**Written request**
Starting at the first line of the data below, write out each line exactly until you reach the line containing "if b > h[1]+.03: cpan(h[1], b, h[2], h[3])", and include that line too.

**Extracted data**
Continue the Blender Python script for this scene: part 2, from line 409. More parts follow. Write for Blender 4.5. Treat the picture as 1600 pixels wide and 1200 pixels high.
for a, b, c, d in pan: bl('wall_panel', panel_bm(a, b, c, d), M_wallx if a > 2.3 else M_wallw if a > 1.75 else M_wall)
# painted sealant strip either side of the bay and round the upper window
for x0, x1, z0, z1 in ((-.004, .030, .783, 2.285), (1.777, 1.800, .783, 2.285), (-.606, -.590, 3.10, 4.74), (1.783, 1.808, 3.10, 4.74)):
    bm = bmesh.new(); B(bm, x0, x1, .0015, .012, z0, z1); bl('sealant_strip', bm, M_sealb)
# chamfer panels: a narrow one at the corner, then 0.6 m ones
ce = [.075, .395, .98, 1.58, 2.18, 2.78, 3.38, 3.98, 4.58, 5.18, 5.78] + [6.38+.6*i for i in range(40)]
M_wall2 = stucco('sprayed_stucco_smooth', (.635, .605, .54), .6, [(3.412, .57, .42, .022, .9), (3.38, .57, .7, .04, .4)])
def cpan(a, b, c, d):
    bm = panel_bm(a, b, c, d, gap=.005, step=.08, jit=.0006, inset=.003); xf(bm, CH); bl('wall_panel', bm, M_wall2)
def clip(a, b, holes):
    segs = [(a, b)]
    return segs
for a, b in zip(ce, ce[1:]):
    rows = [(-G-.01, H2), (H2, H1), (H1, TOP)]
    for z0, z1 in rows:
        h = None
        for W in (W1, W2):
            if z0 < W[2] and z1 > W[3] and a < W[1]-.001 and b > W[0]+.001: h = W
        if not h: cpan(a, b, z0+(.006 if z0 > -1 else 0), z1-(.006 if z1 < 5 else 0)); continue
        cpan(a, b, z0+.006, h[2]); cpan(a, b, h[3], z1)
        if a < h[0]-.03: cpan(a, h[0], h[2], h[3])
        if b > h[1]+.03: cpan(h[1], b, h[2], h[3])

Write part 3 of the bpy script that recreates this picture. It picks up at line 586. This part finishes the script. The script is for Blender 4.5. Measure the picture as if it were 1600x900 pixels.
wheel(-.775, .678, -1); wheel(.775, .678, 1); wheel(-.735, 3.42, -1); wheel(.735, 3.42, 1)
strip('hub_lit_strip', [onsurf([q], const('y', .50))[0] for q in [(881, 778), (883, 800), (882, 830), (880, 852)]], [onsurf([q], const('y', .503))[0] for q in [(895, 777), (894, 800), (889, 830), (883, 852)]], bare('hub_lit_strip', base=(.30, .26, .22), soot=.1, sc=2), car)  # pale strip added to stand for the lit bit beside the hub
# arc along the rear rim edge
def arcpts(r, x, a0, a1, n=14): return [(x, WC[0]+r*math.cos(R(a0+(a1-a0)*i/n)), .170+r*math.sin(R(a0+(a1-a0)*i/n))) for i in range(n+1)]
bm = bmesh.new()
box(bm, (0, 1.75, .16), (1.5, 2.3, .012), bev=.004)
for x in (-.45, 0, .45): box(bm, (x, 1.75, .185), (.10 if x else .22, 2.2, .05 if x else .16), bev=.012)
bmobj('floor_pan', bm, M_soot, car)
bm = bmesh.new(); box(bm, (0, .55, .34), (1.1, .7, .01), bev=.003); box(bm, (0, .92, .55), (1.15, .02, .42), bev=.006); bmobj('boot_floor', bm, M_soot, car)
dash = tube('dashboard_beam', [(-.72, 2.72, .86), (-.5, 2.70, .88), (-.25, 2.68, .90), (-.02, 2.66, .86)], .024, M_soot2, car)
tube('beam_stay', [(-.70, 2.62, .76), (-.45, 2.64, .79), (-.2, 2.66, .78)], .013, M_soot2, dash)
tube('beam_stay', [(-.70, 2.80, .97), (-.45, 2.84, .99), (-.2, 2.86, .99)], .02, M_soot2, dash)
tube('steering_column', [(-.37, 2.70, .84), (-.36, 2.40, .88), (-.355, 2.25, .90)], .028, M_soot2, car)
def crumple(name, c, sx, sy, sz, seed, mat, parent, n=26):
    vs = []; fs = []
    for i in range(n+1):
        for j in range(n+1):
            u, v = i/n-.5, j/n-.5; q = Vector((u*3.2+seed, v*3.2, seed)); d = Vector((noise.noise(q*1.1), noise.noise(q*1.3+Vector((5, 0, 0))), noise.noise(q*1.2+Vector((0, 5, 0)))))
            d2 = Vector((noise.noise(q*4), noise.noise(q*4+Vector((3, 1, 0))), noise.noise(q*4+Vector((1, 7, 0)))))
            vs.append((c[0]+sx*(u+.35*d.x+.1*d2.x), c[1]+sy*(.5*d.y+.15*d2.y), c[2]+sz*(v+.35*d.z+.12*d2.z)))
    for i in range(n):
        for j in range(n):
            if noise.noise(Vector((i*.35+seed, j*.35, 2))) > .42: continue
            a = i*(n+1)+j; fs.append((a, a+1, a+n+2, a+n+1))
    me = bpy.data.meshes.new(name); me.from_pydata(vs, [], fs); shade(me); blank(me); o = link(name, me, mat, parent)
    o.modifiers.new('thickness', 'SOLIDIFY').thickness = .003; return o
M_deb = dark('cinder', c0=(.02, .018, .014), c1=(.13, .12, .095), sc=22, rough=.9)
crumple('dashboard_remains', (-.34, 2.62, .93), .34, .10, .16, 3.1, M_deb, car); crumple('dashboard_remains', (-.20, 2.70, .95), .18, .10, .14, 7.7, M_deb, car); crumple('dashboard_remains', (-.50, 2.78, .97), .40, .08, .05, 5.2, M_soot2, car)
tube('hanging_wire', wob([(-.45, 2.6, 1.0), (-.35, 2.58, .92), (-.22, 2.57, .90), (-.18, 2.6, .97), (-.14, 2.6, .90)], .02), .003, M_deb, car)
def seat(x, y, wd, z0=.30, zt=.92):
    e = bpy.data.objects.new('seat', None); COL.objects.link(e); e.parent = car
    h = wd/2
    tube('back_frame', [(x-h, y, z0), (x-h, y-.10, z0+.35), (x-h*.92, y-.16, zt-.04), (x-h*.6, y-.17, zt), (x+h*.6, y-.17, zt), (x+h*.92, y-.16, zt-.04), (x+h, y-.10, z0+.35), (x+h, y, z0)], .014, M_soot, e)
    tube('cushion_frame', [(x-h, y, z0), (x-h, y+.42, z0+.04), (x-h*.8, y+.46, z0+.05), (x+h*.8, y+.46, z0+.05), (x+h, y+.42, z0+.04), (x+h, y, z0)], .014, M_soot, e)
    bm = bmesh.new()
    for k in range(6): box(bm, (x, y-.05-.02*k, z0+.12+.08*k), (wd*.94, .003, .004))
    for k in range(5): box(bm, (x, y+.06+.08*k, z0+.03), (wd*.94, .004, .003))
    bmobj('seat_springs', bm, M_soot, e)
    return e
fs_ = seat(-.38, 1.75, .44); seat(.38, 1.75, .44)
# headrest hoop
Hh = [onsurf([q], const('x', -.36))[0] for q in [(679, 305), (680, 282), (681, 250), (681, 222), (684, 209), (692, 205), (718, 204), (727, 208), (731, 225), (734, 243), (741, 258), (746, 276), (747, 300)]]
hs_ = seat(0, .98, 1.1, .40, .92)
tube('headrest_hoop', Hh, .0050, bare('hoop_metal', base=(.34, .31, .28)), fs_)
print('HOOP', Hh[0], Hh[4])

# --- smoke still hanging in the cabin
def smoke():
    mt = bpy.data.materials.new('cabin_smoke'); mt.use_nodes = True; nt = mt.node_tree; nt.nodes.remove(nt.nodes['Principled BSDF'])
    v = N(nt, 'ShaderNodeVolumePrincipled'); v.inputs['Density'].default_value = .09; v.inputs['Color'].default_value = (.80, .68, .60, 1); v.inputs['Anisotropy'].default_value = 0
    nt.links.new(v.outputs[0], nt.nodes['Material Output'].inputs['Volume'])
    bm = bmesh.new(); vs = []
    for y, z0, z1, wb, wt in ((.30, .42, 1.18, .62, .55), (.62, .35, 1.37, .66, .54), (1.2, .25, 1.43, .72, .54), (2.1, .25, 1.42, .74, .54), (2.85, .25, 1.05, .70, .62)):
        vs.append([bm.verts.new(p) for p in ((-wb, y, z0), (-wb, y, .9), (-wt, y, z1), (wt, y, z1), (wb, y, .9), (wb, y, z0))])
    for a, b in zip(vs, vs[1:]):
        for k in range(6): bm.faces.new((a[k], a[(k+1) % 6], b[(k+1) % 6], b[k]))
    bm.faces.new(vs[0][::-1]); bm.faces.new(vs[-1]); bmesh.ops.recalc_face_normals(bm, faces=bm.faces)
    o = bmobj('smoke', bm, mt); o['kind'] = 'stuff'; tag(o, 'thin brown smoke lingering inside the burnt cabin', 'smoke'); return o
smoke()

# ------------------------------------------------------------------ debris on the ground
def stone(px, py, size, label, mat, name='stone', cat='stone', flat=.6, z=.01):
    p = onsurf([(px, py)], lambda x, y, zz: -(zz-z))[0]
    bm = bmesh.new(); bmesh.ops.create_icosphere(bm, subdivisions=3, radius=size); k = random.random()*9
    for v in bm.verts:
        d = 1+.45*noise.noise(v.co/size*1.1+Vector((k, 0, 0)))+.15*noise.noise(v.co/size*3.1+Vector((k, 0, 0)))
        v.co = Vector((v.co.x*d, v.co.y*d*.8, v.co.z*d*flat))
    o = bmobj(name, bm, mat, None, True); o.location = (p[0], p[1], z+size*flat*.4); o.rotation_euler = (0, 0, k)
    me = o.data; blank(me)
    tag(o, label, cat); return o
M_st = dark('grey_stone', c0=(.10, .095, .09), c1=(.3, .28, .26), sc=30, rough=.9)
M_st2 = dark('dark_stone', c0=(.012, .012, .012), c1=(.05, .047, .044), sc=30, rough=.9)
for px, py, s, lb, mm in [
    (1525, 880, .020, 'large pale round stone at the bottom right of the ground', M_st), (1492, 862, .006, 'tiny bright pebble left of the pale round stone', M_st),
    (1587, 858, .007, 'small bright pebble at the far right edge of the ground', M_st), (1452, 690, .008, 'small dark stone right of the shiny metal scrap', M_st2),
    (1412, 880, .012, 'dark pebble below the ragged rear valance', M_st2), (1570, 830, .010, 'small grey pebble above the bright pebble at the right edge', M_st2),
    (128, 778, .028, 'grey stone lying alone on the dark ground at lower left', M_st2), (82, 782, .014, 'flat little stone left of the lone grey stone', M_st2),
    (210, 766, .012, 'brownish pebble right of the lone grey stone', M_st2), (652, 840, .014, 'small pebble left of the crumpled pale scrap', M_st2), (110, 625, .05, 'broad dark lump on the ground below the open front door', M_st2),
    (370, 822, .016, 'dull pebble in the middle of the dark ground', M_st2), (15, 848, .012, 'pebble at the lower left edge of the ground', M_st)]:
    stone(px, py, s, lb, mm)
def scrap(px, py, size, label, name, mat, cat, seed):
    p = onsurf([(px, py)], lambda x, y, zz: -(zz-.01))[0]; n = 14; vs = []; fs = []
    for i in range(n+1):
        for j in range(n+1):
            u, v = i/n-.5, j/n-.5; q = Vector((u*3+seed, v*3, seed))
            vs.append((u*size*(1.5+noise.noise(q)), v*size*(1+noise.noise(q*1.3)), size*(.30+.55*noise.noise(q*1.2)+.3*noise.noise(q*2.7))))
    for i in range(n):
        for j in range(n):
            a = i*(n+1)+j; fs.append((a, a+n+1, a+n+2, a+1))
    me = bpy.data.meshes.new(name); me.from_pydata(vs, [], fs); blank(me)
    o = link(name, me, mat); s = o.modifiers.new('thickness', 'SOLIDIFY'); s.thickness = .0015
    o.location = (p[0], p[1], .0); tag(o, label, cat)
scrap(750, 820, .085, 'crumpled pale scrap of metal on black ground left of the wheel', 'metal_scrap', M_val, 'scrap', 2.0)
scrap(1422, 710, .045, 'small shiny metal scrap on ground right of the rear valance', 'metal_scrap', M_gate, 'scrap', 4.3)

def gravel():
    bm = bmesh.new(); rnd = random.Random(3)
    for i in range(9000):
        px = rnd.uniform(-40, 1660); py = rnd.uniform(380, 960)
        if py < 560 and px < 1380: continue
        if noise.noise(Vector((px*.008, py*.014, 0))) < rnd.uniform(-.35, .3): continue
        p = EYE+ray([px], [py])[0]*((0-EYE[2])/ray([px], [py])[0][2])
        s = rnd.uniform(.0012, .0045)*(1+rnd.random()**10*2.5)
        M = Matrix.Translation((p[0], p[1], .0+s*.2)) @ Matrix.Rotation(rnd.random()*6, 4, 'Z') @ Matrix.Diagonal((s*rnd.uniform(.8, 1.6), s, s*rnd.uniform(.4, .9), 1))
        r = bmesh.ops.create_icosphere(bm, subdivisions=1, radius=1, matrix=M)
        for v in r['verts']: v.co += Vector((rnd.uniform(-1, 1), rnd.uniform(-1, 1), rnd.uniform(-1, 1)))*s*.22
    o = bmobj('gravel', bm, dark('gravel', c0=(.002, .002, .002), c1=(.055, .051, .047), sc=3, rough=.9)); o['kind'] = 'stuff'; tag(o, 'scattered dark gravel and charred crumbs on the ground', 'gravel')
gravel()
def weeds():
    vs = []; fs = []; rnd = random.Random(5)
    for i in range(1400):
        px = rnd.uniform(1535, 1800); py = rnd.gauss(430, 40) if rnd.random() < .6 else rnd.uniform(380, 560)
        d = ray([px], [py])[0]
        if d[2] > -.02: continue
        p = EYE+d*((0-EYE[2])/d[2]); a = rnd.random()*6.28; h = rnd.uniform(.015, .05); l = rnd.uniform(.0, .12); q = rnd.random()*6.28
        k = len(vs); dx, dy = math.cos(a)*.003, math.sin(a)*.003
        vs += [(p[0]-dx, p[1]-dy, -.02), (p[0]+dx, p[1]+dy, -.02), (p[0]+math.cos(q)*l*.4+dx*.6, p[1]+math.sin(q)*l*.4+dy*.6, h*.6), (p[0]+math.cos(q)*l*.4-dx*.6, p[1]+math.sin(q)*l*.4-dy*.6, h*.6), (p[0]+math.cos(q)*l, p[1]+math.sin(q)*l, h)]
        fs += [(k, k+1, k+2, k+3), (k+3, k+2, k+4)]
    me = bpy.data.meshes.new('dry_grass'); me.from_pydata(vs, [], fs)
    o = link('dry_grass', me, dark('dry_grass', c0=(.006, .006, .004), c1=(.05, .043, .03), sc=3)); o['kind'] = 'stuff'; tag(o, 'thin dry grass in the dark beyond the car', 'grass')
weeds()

**Response for this exercise**
Continue the Blender Python script for this scene: part 2, from line 409. More parts follow. Write for Blender 4.5. Treat the picture as 1600 pixels wide and 1200 pixels high.
for a, b, c, d in pan: bl('wall_panel', panel_bm(a, b, c, d), M_wallx if a > 2.3 else M_wallw if a > 1.75 else M_wall)
# painted sealant strip either side of the bay and round the upper window
for x0, x1, z0, z1 in ((-.004, .030, .783, 2.285), (1.777, 1.800, .783, 2.285), (-.606, -.590, 3.10, 4.74), (1.783, 1.808, 3.10, 4.74)):
    bm = bmesh.new(); B(bm, x0, x1, .0015, .012, z0, z1); bl('sealant_strip', bm, M_sealb)
# chamfer panels: a narrow one at the corner, then 0.6 m ones
ce = [.075, .395, .98, 1.58, 2.18, 2.78, 3.38, 3.98, 4.58, 5.18, 5.78] + [6.38+.6*i for i in range(40)]
M_wall2 = stucco('sprayed_stucco_smooth', (.635, .605, .54), .6, [(3.412, .57, .42, .022, .9), (3.38, .57, .7, .04, .4)])
def cpan(a, b, c, d):
    bm = panel_bm(a, b, c, d, gap=.005, step=.08, jit=.0006, inset=.003); xf(bm, CH); bl('wall_panel', bm, M_wall2)
def clip(a, b, holes):
    segs = [(a, b)]
    return segs
for a, b in zip(ce, ce[1:]):
    rows = [(-G-.01, H2), (H2, H1), (H1, TOP)]
    for z0, z1 in rows:
        h = None
        for W in (W1, W2):
            if z0 < W[2] and z1 > W[3] and a < W[1]-.001 and b > W[0]+.001: h = W
        if not h: cpan(a, b, z0+(.006 if z0 > -1 else 0), z1-(.006 if z1 < 5 else 0)); continue
        cpan(a, b, z0+.006, h[2]); cpan(a, b, h[3], z1)
        if a < h[0]-.03: cpan(a, h[0], h[2], h[3])
        if b > h[1]+.03: cpan(h[1], b, h[2], h[3])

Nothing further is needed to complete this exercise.